Two leading panda breeding organizations in Sichuan province jointly issued videos with 24 newborn pandas on Tuesday to celebrate the Lunar New Year, which falls on Saturday.

In the videos, 14 keepers from the China Conservation and Research Center for the Giant Panda and 10 of their counterparts from the Chengdu Research Base of Giant Panda Breeding held pandas born last year, wishing all their viewers well during the Year of the Dragon.

It has been a tradition for both the center and the base to show newborn pandas to visitors on major holidays, said Qiu Yu, an information officer with the center.

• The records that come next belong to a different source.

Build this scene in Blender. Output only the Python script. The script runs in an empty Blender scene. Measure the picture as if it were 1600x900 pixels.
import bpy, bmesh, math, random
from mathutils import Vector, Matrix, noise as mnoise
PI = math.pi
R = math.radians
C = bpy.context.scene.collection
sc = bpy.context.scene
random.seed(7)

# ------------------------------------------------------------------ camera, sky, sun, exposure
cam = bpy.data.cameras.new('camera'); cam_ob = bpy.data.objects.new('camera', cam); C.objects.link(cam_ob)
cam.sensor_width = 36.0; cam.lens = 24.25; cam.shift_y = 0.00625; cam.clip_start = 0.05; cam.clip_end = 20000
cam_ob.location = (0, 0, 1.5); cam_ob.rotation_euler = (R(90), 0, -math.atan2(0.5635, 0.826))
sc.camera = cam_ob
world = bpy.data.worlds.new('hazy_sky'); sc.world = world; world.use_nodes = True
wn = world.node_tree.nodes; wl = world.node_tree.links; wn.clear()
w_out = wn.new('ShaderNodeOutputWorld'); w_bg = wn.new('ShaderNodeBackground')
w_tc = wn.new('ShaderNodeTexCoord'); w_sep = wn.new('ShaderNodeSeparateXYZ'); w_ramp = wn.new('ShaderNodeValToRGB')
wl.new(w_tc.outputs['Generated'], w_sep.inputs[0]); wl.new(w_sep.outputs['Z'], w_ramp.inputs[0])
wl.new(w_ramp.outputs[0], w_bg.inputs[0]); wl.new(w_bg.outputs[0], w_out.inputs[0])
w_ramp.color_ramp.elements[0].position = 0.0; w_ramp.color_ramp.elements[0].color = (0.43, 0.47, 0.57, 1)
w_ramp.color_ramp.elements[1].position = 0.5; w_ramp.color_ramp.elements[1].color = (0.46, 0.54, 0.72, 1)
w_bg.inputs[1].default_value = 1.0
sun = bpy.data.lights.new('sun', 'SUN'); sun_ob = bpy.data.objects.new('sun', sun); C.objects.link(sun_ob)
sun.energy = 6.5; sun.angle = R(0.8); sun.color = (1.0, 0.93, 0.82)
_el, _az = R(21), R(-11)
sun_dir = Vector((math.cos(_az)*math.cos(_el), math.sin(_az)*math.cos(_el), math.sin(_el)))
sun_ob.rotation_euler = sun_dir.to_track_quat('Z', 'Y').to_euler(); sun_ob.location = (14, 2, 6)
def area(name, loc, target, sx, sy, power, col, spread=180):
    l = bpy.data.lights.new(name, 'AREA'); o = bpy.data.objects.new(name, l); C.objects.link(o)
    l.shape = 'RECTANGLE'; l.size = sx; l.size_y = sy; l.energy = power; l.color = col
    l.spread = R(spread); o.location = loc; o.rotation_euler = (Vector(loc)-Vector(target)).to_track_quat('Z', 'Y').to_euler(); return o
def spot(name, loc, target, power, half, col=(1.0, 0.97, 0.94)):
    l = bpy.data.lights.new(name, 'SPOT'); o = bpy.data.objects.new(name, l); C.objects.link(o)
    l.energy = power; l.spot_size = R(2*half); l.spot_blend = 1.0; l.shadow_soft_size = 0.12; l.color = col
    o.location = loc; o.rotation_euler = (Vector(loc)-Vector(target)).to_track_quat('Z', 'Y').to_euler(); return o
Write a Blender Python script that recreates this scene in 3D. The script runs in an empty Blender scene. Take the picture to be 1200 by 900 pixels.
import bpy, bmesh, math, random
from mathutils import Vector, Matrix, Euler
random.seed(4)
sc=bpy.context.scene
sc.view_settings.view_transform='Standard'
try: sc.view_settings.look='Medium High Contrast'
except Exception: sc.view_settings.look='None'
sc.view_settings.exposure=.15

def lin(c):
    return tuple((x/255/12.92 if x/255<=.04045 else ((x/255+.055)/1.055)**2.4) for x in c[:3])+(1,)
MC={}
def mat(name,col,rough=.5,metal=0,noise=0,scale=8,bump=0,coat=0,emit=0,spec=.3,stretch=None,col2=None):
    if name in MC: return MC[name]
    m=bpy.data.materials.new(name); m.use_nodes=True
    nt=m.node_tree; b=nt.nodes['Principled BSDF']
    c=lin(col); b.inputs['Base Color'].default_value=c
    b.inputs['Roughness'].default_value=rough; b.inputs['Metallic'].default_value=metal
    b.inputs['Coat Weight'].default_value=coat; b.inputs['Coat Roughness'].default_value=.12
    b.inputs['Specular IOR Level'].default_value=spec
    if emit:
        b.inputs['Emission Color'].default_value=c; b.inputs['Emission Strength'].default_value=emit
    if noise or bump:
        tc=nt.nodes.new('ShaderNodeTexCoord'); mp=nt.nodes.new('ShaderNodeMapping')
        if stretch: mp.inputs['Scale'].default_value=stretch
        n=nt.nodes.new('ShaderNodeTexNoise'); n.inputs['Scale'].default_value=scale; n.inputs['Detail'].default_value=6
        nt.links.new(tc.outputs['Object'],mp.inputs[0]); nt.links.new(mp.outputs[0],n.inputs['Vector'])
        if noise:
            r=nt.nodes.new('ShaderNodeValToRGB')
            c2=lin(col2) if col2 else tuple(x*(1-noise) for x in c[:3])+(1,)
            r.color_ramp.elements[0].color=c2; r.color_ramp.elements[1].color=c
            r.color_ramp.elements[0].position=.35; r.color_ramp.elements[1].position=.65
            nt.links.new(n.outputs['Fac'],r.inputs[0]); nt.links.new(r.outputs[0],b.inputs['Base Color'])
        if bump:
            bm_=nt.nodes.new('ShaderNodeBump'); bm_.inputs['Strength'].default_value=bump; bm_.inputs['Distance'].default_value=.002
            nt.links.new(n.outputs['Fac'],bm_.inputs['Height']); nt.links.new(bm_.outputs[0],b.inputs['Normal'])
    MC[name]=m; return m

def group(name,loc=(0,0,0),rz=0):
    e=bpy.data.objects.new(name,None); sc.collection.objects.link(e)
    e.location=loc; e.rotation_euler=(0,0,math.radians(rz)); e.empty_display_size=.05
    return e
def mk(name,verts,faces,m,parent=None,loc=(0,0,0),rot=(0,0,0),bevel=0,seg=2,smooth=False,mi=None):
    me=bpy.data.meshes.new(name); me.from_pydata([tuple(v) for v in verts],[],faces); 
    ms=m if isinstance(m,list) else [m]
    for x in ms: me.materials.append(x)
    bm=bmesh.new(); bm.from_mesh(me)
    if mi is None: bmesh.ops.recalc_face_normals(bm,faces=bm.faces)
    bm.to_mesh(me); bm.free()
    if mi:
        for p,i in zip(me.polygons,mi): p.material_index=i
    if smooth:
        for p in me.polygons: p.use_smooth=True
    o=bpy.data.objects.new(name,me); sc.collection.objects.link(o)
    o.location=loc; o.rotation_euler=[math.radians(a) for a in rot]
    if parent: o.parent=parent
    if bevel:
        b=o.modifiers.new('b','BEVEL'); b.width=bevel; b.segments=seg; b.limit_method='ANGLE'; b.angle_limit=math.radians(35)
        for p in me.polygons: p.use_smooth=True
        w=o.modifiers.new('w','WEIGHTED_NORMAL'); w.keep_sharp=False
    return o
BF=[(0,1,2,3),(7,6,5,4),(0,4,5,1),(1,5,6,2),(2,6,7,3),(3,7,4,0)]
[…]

Thirty-four pandas were born at the center and base last year, but 10 were not shown in the videos recorded on Sunday, he said.

The global captive panda population stands at 728, with 46 born last year in China and overseas, said Zhang Yue, deputy director of the wildlife conservation department of the National Forestry and Grassland Administration, at a news conference on Jan 25.

China began artificially breeding pandas in the 1960s. At the beginning of this century, it resolved three major panda breeding problems, and the captive population gradually expanded, he said.

It used to be difficult for captive pandas to become ruttish and mate, and for their cubs to survive, said Zhang Hemin, a senior panda expert who started studying the bears in 1983.

At first, researchers did not have a correct understanding of the habits of pandas.

Thinking they preferred a solitary life, researchers kept each panda isolated in a tiny den and only fed them bamboo.

Pandas in a captive environment became depressed and had difficulty becoming ruttish.

Researchers decided to start giving captive pandas more opportunities to socialize.

Male and female pandas were soon placed into each other's dens so that each would become familiar with the scents of the opposite sex.